Canada
Apartment-sized icebergs drift into a harbour where locals harvest them for vodka.
The iceberg enters Twillingate harbour slowly, a white-blue mass the size of an apartment building, calved from Greenland and drifting south on the Labrador Current. Locals call this Iceberg Alley. They chip ice from the bergs for cocktails. They distil it into vodka.

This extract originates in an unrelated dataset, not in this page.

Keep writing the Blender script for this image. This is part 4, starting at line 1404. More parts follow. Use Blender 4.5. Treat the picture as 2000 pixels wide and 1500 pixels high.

Twillingate is a fishing town on the north coast of Newfoundland, sitting directly in the path of icebergs migrating from the Arctic to the Atlantic. From May to July, bergs ranging from house-sized to cathedral-sized drift through the harbour, close enough to photograph from the wharf. The Iceberg Festival celebrates the annual arrival with concerts, craft shows, and boat tours. Fishing stages and saltbox houses line the harbour in reds and yellows. Long Point Lighthouse stands above the iceberg alley, offering 360-degree views. Auk Island Winery produces a unique iceberg-water wine — possibly the only winery in the world whose ingredient list includes a glacier.
Couple
Watching icebergs drift past a colourful Newfoundland harbour at sunset, then sipping iceberg vodka — Twillingate delivers romance with a character no resort can manufacture.
Family
Children are awestruck by icebergs, and the boat tours bring them close enough to feel the cold radiating from the ice. The Iceberg Festival adds activities for all ages.
Solo
Solo photographers find Twillingate irresistible — the icebergs, the colourful harbour, and the lighthouse create compositions that change daily as new bergs arrive and old ones drift away.
Iceberg beer brewed from 20,000-year-old ice — the purest water on the planet in every sip.
Pan-fried cod cheeks at the Split Pea, overlooking the harbour where bergs park like ships.
Partridgeberry pie and Newfoundland tea at a B&B where the bergs are your breakfast view.